Tous les présidents américains d’après-guerre ne se sont jamais caché de vouloir établir un partenariat plus équitable avec l’Europe, mais tous étaient également convaincus que la sécurité et la prospérité du continent servait l’intérêt des Etats-Unis. Ainsi, aucun n’a jamais envisagé d’abandonner l’Europe.

La doctrine de Trump « l’Amérique d’abord » est une nette rupture avec cette approche. Parce qu’il pourrait laisser tomber les systèmes d’alliances existants, sa marge de manœuvre en termes de négociation est plus grand que pour Clinton ou Obama. Mais dans cette logique, il pourrait bien détruire le partenariat transatlantique qui a permis d’assurer la sécurité et la prospérité des deux rives de l’Atlantique.

 

La présidence d’Hillary Clinton : un défi « normal »  

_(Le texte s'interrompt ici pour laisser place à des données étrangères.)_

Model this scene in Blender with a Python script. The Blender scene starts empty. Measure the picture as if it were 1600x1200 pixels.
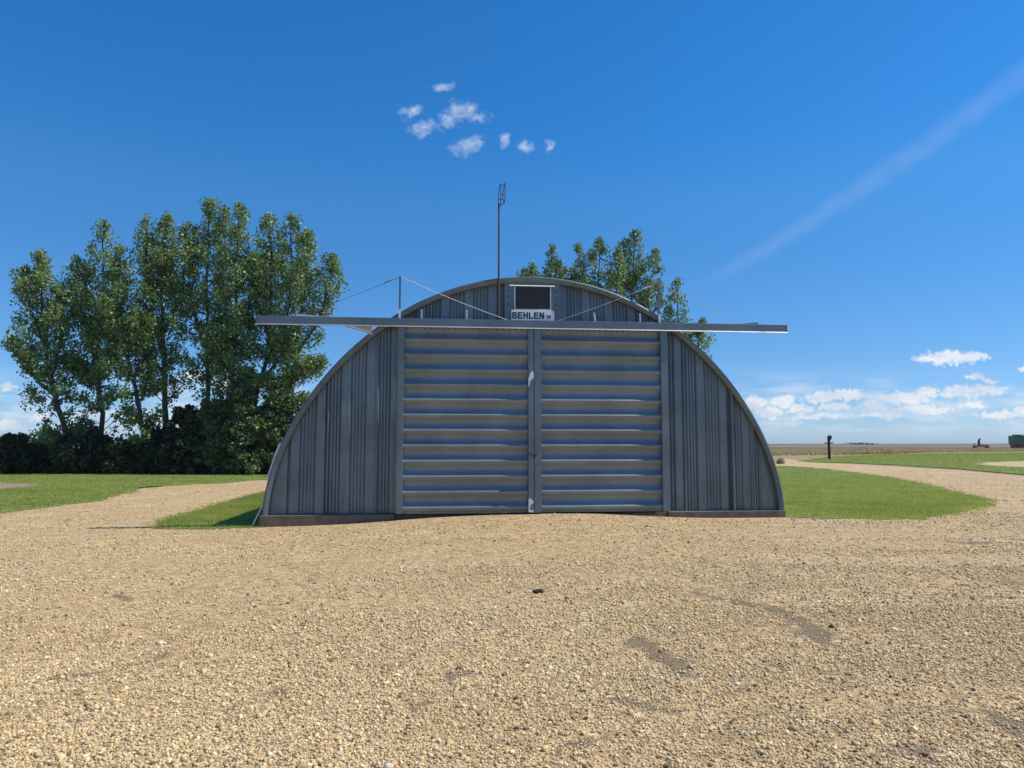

Si le défi posé par la présidence de Clinton est plus de l’ordre des questions quotidiennes, il n’en reste pas moins sérieux.

L’égalité des sexes va être la clef de voute du programme présidentiel de Clinton, comme en témoigne son intention de respecter une stricte parité dans son cabinet. Cela va conduire sans le moindre doute à la nomination de la première secrétaire à la Défense. Sa conviction selon laquelle les femmes sont essentielles à la mise en place d’une diplomatie efficace sous-entend qu’elle ne cherchera à construire des alliances qu’avec des gouvernements également soucieux de la parité, ce qui pourrait créer des tensions avec des acteurs comme la Russie, avec laquelle elle avait déjà des relations tendues en tant que Secrétaire d’Etat.

Ses détracteurs font souvent référence au redémarrage de 2009 comme preuve du manque de fermeté de Clinton envers la Russie. Cependant, son expérience en tant que secrétaire d’Etat a bien changé sa perception du régime russe. Ainsi, en 2011, elle a accusé Moscou d’avoir truqué les élections parlementaires russes. Depuis, elle a fermement condamné la réélection de Poutine pour un troisième mandat et a comparé l’annexion de la Crimée par la Russie à l’invasion de la Pologne et de la République tchèque par les troupes d’Adolf Hitler. 

Après que Clinton eut critiqué les élections de décembre 2011, Poutine l’a personnellement accusée d’encourager les manifestations de défiance à l’égard de son gouvernement et continue de lui en vouloir jusqu’à ce jour. Après l’évidente tentative par la Russie de pirater le Comité national démocrate pour soutenir Trump dans la course à la Maison Blanche, Poutine et Clinton se considèrent à présent comme des véritables Némésis ayant chacun tenter de saboter le règne de l’autre.

Pour l’Europe, cette inimitié pourrait conduire à approcher la question russe de manière plus conflictuelle que ce que l’Allemagne, en particulier, pourrait soutenir. Si les gouvernements allemand et américain ne parviennent pas à s’accorder sur la marche à suivre à propos de la Russie, l’unité transatlantique est vouée à s’effondrer et l’approche commune des pays de l’Ouest concernant la Russie va éclater.

Cependant, au-delà du cas de la Russie, Clinton ne sera sûrement pas le « faucon» auquel les Etats européens s’attendent. En tant que première femme candidate d’un parti majeur à la course pour la présidentielle, Clinton a fait très attention à projeter une image de force tout au long de la campagne. Mais l’idée qu’elle serait plus encline à déclencher une intervention armée qu’Obama est contredite par son bilan.  

Lorsqu’elle était Secrétaire d’Etat, Clinton dénonçait fréquemment la militarisation de la politique étrangère américaine et faisait la promotion de l’approche du « smart power » pour les questions de sécurité nationale. Elle fut à l’origine des négociations secrètes avec l’Iran en 2012 qui ont conduit à l’accord historique sur le nucléaire iranien, elle a soutenu le rapprochement d’Obama avec Cuba, et a cherché des solutions diplomatiques plutôt que militaires à l’agression de la Chine en mer de Chine méridionale.

Plus important encore, Clinton a toujours accordé une attention toute particulière aux affaires intérieures. Elle va très probablement réserver son capital politique pour passer les accords et compromis nécessaires à l’avancée de ses priorités en matière de politique intérieure comme la réforme sur l’immigration, un meilleur financement des infrastructures, et l’instauration d’un congé parental payé, plutôt que de tout risquer sur des interventions étrangères qui sont loin de remporter l’adhésion de l’opinion publique.

Enfin, même dans le cas d’une présidence de Clinton, l’Europe aurait tout à gagner de tirer des leçons de la candidature de Trump. Il représente seulement une version exacerbée d’un sentiment grandissant aux Etats-Unis selon lequel, dans un état de relatif déclin, son système d’alliances joue en sa défaveur. La promesse de voir ces thèmes « trumpiens » réapparaitre lors d’élections futures devrait inciter l’Europe à prendre des mesures plus proactives afin de rééquilibrer son système d’alliances.